LULA SÓ TERÁ a chance de ver o povo escrever o último capítulo de sua
biografia se for de novo candidato a presidente. Do contrário, o mensalão
ficará para sempre como o desfecho de uma trajetória excepcional. Quem diria
que um ex-torneiro mecânico governaria o Brasil duas vezes? Quem diria que seu
partido, dono do discurso da ética, patrocinaria o maior escândalo de corrupção
da História recente do país?
É PATÉTICA a reação de alguns dos condenados do PT às decisões tomadas pelos
ministros do Supremo. Sugerem que os ministros trocaram de lado, unindo-se aos
conservadores. Culpam a imprensa por isso. E incitam os chamados
"movimentos sociais", movidos a dinheiro público, a promover o
"julgamento do julgamento". Voltaremos à época dos júris estudantis
simulados?
OS MENSALEIROS foram sentenciados por uma larga maioria de ministros que
Lula e Dilma escolheram. A imprensa é livre para defender seus pontos de vista,
embora seja falsa a ideia de que atua em bloco cobrando a condenação dos réus.

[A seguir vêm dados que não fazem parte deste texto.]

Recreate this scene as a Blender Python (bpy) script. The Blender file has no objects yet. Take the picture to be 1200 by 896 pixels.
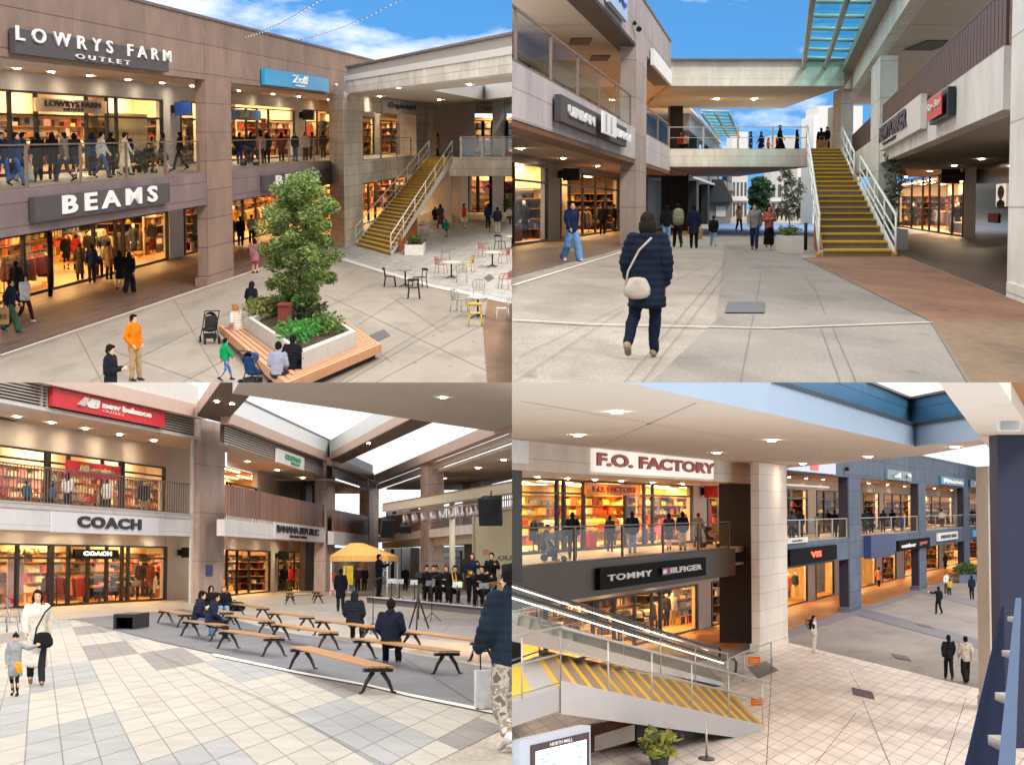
# Four shopping-court dioramas stand in a two by two stack before one camera.
import bpy, bmesh, math, random
from mathutils import Vector, Matrix, noise
rnd = random.Random(7)
R = math.radians
F, CX, CY = 2400.0, 600.0, 448.0          # lens in pixels of the 1200 px wide photograph
TH = R(8)                                 # pitch of the camera
sc = bpy.context.scene
COL = sc.collection
V = Vector
# ------------------------------------------------------------------ materials
MATS = {}
def srgb(c):
    if isinstance(c, str):
        c = c.lstrip('#'); c = [int(c[i:i+2], 16)/255 for i in (0, 2, 4)]
        c = [x/12.92 if x <= .04045 else ((x+.055)/1.055)**2.4 for x in c]
    return tuple(c[:3]) + (1,)
def newmat(key):
    m = bpy.data.materials.new(key); m.use_nodes = True
    nt = m.node_tree; b = nt.nodes['Principled BSDF']
    return m, nt, b
def setspec(b, rough, metal=0, spec=.4):
    b.inputs['Roughness'].default_value = rough; b.inputs['Metallic'].default_value = metal
    b.inputs['Specular IOR Level'].default_value = spec
def mat(key, col, rough=.65, var=.12, nsc=2.0, bump=0, metal=0, spec=.35, streak=False):
    """plain surface with slight procedural wear"""
    if key in MATS: return MATS[key]
    m, nt, b = newmat(key); N, L = nt.nodes, nt.links
    setspec(b, rough, metal, spec)
    c = srgb(col)
    tc = N.new('ShaderNodeTexCoord')
    mp = N.new('ShaderNodeMapping'); L.new(tc.outputs['Object'], mp.inputs[0])
    if streak: mp.inputs['Scale'].default_value = (2.5, .6, .15)
    nz = N.new('ShaderNodeTexNoise'); nz.inputs['Scale'].default_value = nsc; nz.inputs['Detail'].default_value = 6
    L.new(mp.outputs[0], nz.inputs['Vector'])
    mx = N.new('ShaderNodeMix'); mx.data_type = 'RGBA'
    mx.inputs[6].default_value = tuple(x*(1-var*1.6) for x in c[:3])+(1,)
    mx.inputs[7].default_value = tuple(min(1, x*(1+var*1.6)) for x in c[:3])+(1,)
    L.new(nz.outputs['Fac'], mx.inputs[0])
    oi = N.new('ShaderNodeObjectInfo'); hs = N.new('ShaderNodeHueSaturation'); mr = N.new('ShaderNodeMapRange'); mr.inputs[3].default_value = .88; mr.inputs[4].default_value = 1.1
    L.new(oi.outputs['Random'], mr.inputs[0]); L.new(mr.outputs[0], hs.inputs['Value']); L.new(mx.outputs[2], hs.inputs['Color']); L.new(hs.outputs[0], b.inputs['Base Color'])
    if 'leaf' in key:
        tr = N.new('ShaderNodeBsdfTranslucent'); ms = N.new('ShaderNodeMixShader'); ms.inputs[0].default_value = .35; L.new(hs.outputs[0], tr.inputs[0])
        L.new(b.outputs[0], ms.inputs[1]); L.new(tr.outputs[0], ms.inputs[2]); L.new(ms.outputs[0], N['Material Output'].inputs[0])
    if bump:
        bp = N.new('ShaderNodeBump'); bp.inputs['Strength'].default_value = bump; bp.inputs['Distance'].default_value = .02
        n2 = N.new('ShaderNodeTexNoise'); n2.inputs['Scale'].default_value = nsc*12; L.new(tc.outputs['Object'], n2.inputs['Vector'])
        L.new(n2.outputs['Fac'], bp.inputs['Height']); L.new(bp.outputs[0], b.inputs['Normal'])
    MATS[key] = m; return m
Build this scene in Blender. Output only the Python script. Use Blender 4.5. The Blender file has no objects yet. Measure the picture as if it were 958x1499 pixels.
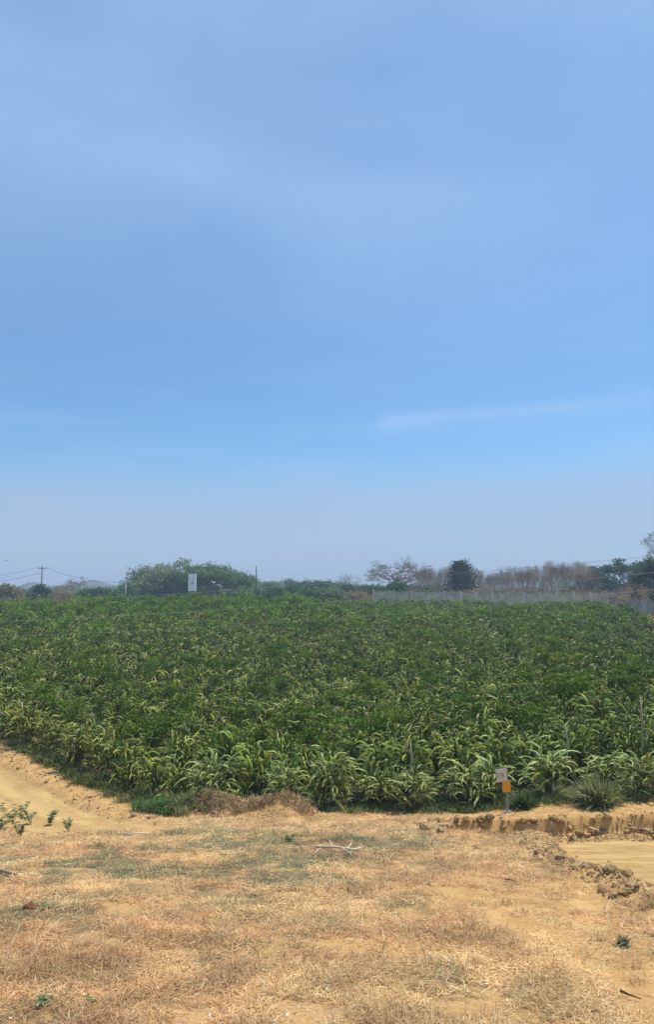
import bpy, math, random
import numpy as np
from mathutils import Vector, Matrix, Euler

scn = bpy.context.scene
C = scn.collection
rad = math.radians
rs = random.Random(11)
R = np.random.default_rng(5)

# ------------------------------------------------------------------ camera
CAMZ, F, PITCH = 6.5, 1100.0, rad(5.99)
cam = bpy.data.cameras.new('camera'); cam_o = bpy.data.objects.new('camera', cam); C.objects.link(cam_o)
cam.sensor_fit = 'VERTICAL'; cam.sensor_height = 36.0; cam.lens = 36.0 * F / 1499.0
cam.clip_start = 0.1; cam.clip_end = 5000
cam_o.location = (0, 0, CAMZ); cam_o.rotation_euler = (math.pi / 2 + PITCH, 0, 0)
scn.camera = cam_o

# ------------------------------------------------------------------ light
SUN_EL, SUN_AZ = rad(64), rad(58)          # azimuth clockwise from +Y (the view direction)
world = bpy.data.worlds.new('World'); scn.world = world; world.use_nodes = True
nt = world.node_tree; N = nt.nodes; L = nt.links
bg = N['Background']; bg.inputs['Strength'].default_value = 0.128
sky = N.new('ShaderNodeTexSky'); sky.sky_type = 'NISHITA'; sky.sun_disc = False
sky.sun_elevation = SUN_EL; sky.sun_rotation = SUN_AZ
sky.air_density = 1.0; sky.dust_density = 0.8; sky.ozone_density = 1.2; sky.altitude = 100
tc = N.new('ShaderNodeTexCoord')
def wnode(t, **k):
    n = N.new(t)
    for a, v in k.items():
        n.inputs[a].default_value = v
    return n
def wmath(op, a, b=None, clamp=False):
    n = N.new('ShaderNodeMath'); n.operation = op; n.use_clamp = clamp
    for i, v in enumerate((a, b)):
        if v is None: continue
        if isinstance(v, (int, float)): n.inputs[i].default_value = v
        else: L.new(v, n.inputs[i])
    return n.outputs[0]
# thin high cirrus: soft, broad, stretched level with the horizon
mp = N.new('ShaderNodeMapping'); mp.inputs['Scale'].default_value = (1.3, 1.3, 3.0); mp.inputs['Location'].default_value = (0.3, 0.1, 0.42)
L.new(tc.outputs['Generated'], mp.inputs['Vector'])
n1 = wnode('ShaderNodeTexNoise', Scale=1.5, Detail=6.0, Roughness=0.5, Distortion=0.35); L.new(mp.outputs[0], n1.inputs['Vector'])
veil = wmath('MULTIPLY', wmath('SUBTRACT', n1.outputs['Fac'], 0.36), 1.7, True)
high = N.new('ShaderNodeMapRange'); high.interpolation_type = 'SMOOTHSTEP'
mp2 = N.new('ShaderNodeMapping'); mp2.inputs['Scale'].default_value = (2.0, 2.0, 22.0); mp2.inputs['Rotation'].default_value = (0, rad(3), 0)
L.new(tc.outputs['Generated'], mp2.inputs['Vector'])
n2 = wnode('ShaderNodeTexNoise', Scale=1.5, Detail=7.0, Roughness=0.55, Distortion=0.2); L.new(mp2.outputs[0], n2.inputs['Vector'])
sep = N.new('ShaderNodeSeparateXYZ'); L.new(tc.outputs['Generated'], sep.inputs[0])
L.new(sep.outputs['Z'], high.inputs[0]); high.inputs[1].default_value = 0.22; high.inputs[2].default_value = 0.5; high.inputs[3].default_value = 0.15; high.inputs[4].default_value = 1.0
low = N.new('ShaderNodeMapRange'); L.new(sep.outputs['Z'], low.inputs[0])
low.inputs[1].default_value = 0.36; low.inputs[2].default_value = 0.1; low.inputs[3].default_value = 0; low.inputs[4].default_value = 1
streak = wmath('MULTIPLY', wmath('MULTIPLY', wmath('SUBTRACT', n2.outputs['Fac'], 0.5), 2.2, True), low.outputs[0])
cov = wmath('ADD', wmath('MULTIPLY', wmath('ADD', wmath('MULTIPLY', veil, 0.75), 0.45), wmath('MULTIPLY', high.outputs[0], 0.72)), wmath('MULTIPLY', streak, 0.62), True)
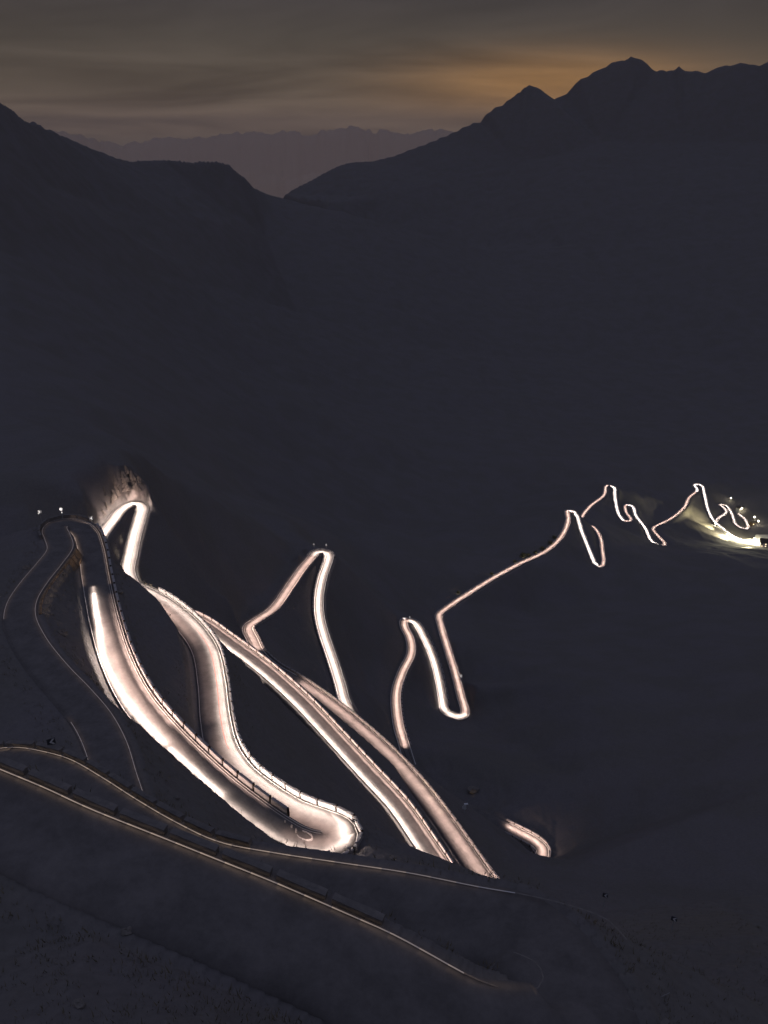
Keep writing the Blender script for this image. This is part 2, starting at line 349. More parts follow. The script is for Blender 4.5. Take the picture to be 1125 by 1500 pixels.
def mesh_from(name, verts, faces, mat=None, smooth=False):
    me = bpy.data.meshes.new(name)
    v = np.asarray(verts, np.float32); fq = np.asarray(faces, np.int32)
    me.vertices.add(len(v)); me.vertices.foreach_set('co', v.ravel())
    n = fq.shape[1]
    me.loops.add(fq.size); me.loops.foreach_set('vertex_index', fq.ravel())
    me.polygons.add(len(fq)); me.polygons.foreach_set('loop_start', np.arange(0, fq.size, n, dtype=np.int32))
    if smooth: me.polygons.foreach_set('use_smooth', np.ones(len(fq), bool))
    me.update(calc_edges=True); me.validate()
    if mat: me.materials.append(mat)
    return me
def obj(name, me, parent=None, **props):
    o = bpy.data.objects.new(name, me); C.objects.link(o)
    if parent: o.parent = parent
    for k, v in props.items(): o[k] = v
    return o

# ------------------------------------------------------------------ materials
def mat(name, col, rough=0.9, col2=None, scale=1.0, detail=5, bump=0.0, bscale=None, spec=0.2, lo=.35, hi=.65, emit=None):
    m = bpy.data.materials.new(name); m.use_nodes = True
    t = m.node_tree; b_ = t.nodes['Principled BSDF']
    b_.inputs['Roughness'].default_value = rough; b_.inputs['Specular IOR Level'].default_value = spec
    b_.inputs['Base Color'].default_value = (*col, 1)
    tc_ = t.nodes.new('ShaderNodeTexCoord')
    if col2:
        n = t.nodes.new('ShaderNodeTexNoise'); n.inputs['Scale'].default_value = scale; n.inputs['Detail'].default_value = detail; n.inputs['Roughness'].default_value = 0.62
        t.links.new(tc_.outputs['Object'], n.inputs[0])
        r = t.nodes.new('ShaderNodeValToRGB'); r.color_ramp.elements[0].position = lo; r.color_ramp.elements[1].position = hi
        r.color_ramp.elements[0].color = (*col, 1); r.color_ramp.elements[1].color = (*col2, 1)
        t.links.new(n.outputs[0], r.inputs[0]); t.links.new(r.outputs[0], b_.inputs['Base Color'])
    if bump:
        n2 = t.nodes.new('ShaderNodeTexNoise'); n2.inputs['Scale'].default_value = bscale or scale * 4; n2.inputs['Detail'].default_value = 4
        t.links.new(tc_.outputs['Object'], n2.inputs[0])
        bp = t.nodes.new('ShaderNodeBump'); bp.inputs['Strength'].default_value = 0.6; bp.inputs['Distance'].default_value = bump
        t.links.new(n2.outputs[0], bp.inputs['Height']); t.links.new(bp.outputs[0], b_.inputs['Normal'])
    if emit:
        b_.inputs['Emission Color'].default_value = (*emit[0], 1); b_.inputs['Emission Strength'].default_value = emit[1]
    return m
def terrain_mat():
    m = mat('mountain_ground', (0.195, 0.178, 0.172), 0.95, (0.183, 0.168, 0.152), 0.03, 8, bump=0.16, bscale=0.9, lo=.42, hi=.58)
    t = m.node_tree; b_ = t.nodes['Principled BSDF']
    tc_ = next(n for n in t.nodes if n.type == 'TEX_COORD')
    base = b_.inputs['Base Color'].links[0].from_socket
    n = t.nodes.new('ShaderNodeTexNoise'); n.inputs['Scale'].default_value = 1.1; n.inputs['Detail'].default_value = 6; n.inputs['Roughness'].default_value = .7
    t.links.new(tc_.outputs['Object'], n.inputs[0])
    mr = t.nodes.new('ShaderNodeMapRange'); mr.inputs[1].default_value = .3; mr.inputs[2].default_value = .7; mr.inputs[3].default_value = .88; mr.inputs[4].default_value = 1.12
    t.links.new(n.outputs[0], mr.inputs[0])
    sc = t.nodes.new('ShaderNodeVectorMath'); sc.operation = 'SCALE'
    t.links.new(base, sc.inputs[0]); t.links.new(mr.outputs[0], sc.inputs['Scale']); t.links.new(sc.outputs[0], b_.inputs['Base Color'])
    return m
M_ground = terrain_mat()
M_asphalt = mat('asphalt', (0.150, 0.137, 0.128), 0.9, (0.205, 0.186, 0.174), 0.35, 8, bump=0.01, bscale=25)
def roughen(m, scale, lo, hi):
    t = m.node_tree; b_ = t.nodes['Principled BSDF']; tc_ = next(n for n in t.nodes if n.type == 'TEX_COORD')
    base = b_.inputs['Base Color'].links[0].from_socket
    n = t.nodes.new('ShaderNodeTexNoise'); n.inputs['Scale'].default_value = scale; n.inputs['Detail'].default_value = 7; n.inputs['Roughness'].default_value = .75
    t.links.new(tc_.outputs['Object'], n.inputs[0])
    mr = t.nodes.new('ShaderNodeMapRange'); mr.inputs[1].default_value = .32; mr.inputs[2].default_value = .68; mr.inputs[3].default_value = lo; mr.inputs[4].default_value = hi
    t.links.new(n.outputs[0], mr.inputs[0])
    sc = t.nodes.new('ShaderNodeVectorMath'); sc.operation = 'SCALE'
    t.links.new(base, sc.inputs[0]); t.links.new(mr.outputs[0], sc.inputs['Scale']); t.links.new(sc.outputs[0], b_.inputs['Base Color'])
roughen(M_asphalt, 1.6, .88, 1.12)
M_line = mat('road_paint', (0.80, 0.76, 0.70), 0.6)
M_red_trail = mat('tail_light_trail_red', (0.26, 0.07, 0.05), 0.7)  # tail-light trail laid on the asphalt as a red colour
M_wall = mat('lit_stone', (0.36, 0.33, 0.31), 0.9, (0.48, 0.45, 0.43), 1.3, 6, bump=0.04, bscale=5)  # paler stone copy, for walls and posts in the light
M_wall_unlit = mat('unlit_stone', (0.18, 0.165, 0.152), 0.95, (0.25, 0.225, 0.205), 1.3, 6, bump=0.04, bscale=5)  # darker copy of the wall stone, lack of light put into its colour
M_iron = mat('rusty_iron', (0.045, 0.035, 0.03), 0.8)
M_wallb = mat('brown_stone', (0.24, 0.165, 0.10), 0.95, (0.34, 0.25, 0.17), 0.8, 7, bump=0.09, bscale=2.4)
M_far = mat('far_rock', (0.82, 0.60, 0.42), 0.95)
M_white = mat('white_sheeting', (0.85, 0.85, 0.84), 0.5)
M_black = mat('black_panel', (0.07, 0.07, 0.08), 0.5)
M_steel = mat('galvanised_steel', (0.38, 0.38, 0.38), 0.45, spec=.5)
M_rock = mat('boulder_rock', (0.20, 0.18, 0.16), 0.95, (0.28, 0.25, 0.22), 0.8, 6, bump=0.06, bscale=3)
M_grass = mat('dry_grass', (0.20, 0.175, 0.115), 0.9, (0.27, 0.23, 0.15), 0.5, 3)
M_leaf = mat('dark_leaves', (0.10, 0.10, 0.05), 0.9, (0.15, 0.14, 0.07), 0.7, 3)
M_bark = mat('bark', (0.12, 0.09, 0.07), 0.95)
M_plaster = mat('white_plaster', (0.78, 0.77, 0.74), 0.9, (0.70, 0.68, 0.64), 0.5, 4)
M_roof = mat('dark_roof', (0.07, 0.06, 0.055), 0.9, (0.10, 0.085, 0.075), 1.5, 4)
M_lampglass = mat('lit_glass', (0.9, 0.85, 0.75), 0.4, emit=((1, .88, .68), 14))
M_window = mat('lit_window', (0.8, 0.7, 0.5), 0.4, emit=((1, .75, .45), 3.0))
M_wood = mat('timber', (0.14, 0.09, 0.055), 0.9)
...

Até porque a maior fatia dela é chapa-branca, sempre foi e sempre será. Como
não tem independência financeira, não pode sequer fingir que tem independência
editorial.
POR ESPERTEZA e sensatez, Lula aguarda em silêncio o fim do julgamento.
Deveria comentá-lo mais tarde. Não é possível que nada tenha a dizer sobre a
condenação daquele a quem chamou um dia de "o capitão do time" — José
Dirceu. E sobre o pedido de desculpas que apresentou aos brasileiros quando se
disse traído. Admite que o Supremo identificou os traidores?
QUE TAL aproveitar a ocasião e dizer o que o levou a avalizar para cargos
importantes do governo nomes indicados por Rosemary de Noronha, secretária de Dirceu
durante mais de dez anos? Ao herdar Rosemary, Lula a promoveu a chefe de
gabinete da Presidência da República no escritório de São Paulo. Sempre que
viajava ao exterior, Rosemary o acompanhava.
POIS BEM: na semana passada, a Polícia Federal prendeu seis pessoas e
indiciou mais 12, acusadas de fraudarem pareceres em agências e órgãos
federais. Rosemary faz parte do grupo, e mais dois irmãos que ela empregou no
governo. A nomeação de um deles foi recusada duas vezes pelo Senado. Lula
forçou a mão, e, na terceira vez, a nomeação saiu. Enganado de novo, Lula? Sei.